在籍7年目となる中、「メンバーが揃い、良いプレシーズンを送れた今シーズンはJ2昇格のチャンス」と感じていただけに、2位・鹿児島ユナイテッドFCと勝点わずか3差、クラブとして過去最高の4位でフィニッシュした結果に、ただただ悔しさが募る。
「自分たちの力で状況を変えられるチャンスが何度もありながら、物にできなかった。自ら手放してしまった。途中、チームが一つになるのが難しい時期もあったけれど、キャプテンとしてまとめきれなかったことに責任を感じます。もっとできたことがあったはず」
8月には4位と昇格争いの真っただ中にありながら、髙木理己監督(のちにAC長野パルセイロ監督)からヘッドコーチの工藤直人監督に交代するという、異例の人事もあった。選手への衝撃も小さくない中、何とか同じ方向で戦うよう、力を尽くした末の結果を受け止める。
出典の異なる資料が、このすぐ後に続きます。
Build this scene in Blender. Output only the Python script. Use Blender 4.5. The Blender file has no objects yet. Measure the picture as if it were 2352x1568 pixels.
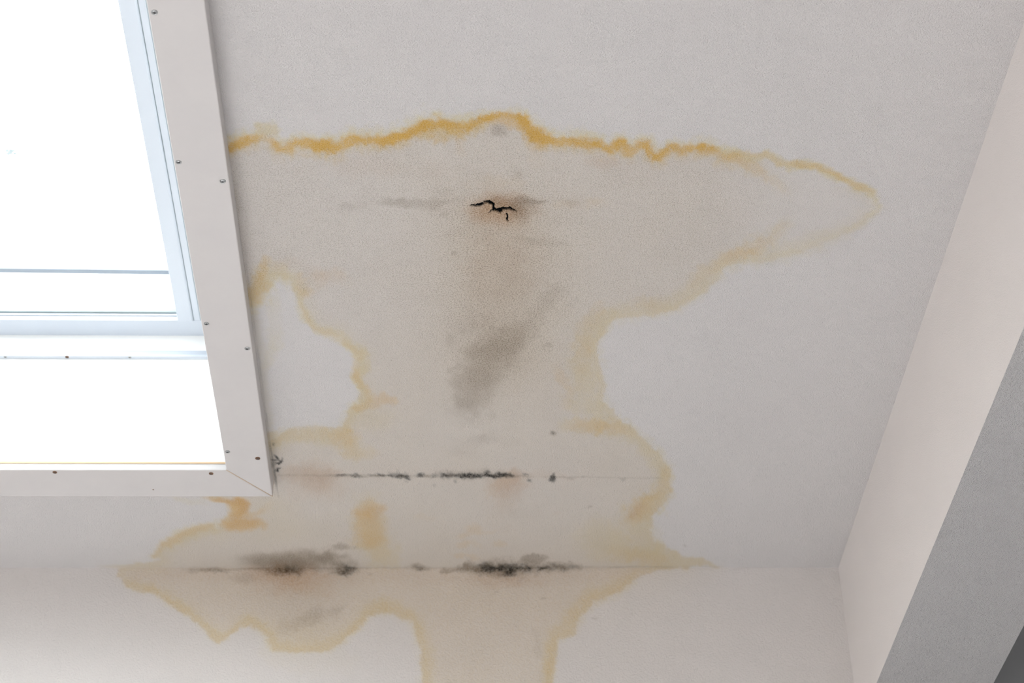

自身は開幕前に右ひざを痛めたこともあり、今治里山スタジアムが完成して臨むシーズン序盤、欠場を余儀なくされた。その後もなかなかコンディションが上がらず、試合に絡めない難しい日々。それでもシーズン終盤、ボランチとしてタフに戦う姿を示した。
目の前でJ3優勝とJ2昇格を見せつけられた愛媛FCとの第35節、伊予決戦では、失点時にゴールを決めた松田力と激突して鼻骨を負った。ピッチに立っていたのは53分間だったが、同じ県内のライバルチームとの差を実感している。
「あの試合、愛媛FCは決して思い通りに行ってはいなかったと思う。それでも慌てていなかったし、シーズン通してそういうゲームでも勝ってきた自信が伝わってきた。どこかで松田選手が点を取ってくれるはずだとみんなが信じていて、実際、後半に松田選手がゴール。そういう部分で、自分たちはチームとして成長しきれませんでした。シーズンの結果にも表れたと思います」
チームがJ3に参入して、4年が過ぎた。“また今回もダメだったね”で終わらせるわけにはいかない。
「もしかすると、チームにもクラブにも緩みがあるのかもしれない。もっと1人1人が何を変えるべきか、どう変わるべきかを考えなければ」
今治の地で多くを経験しているからこそ、越えていくべき壁を見つめている。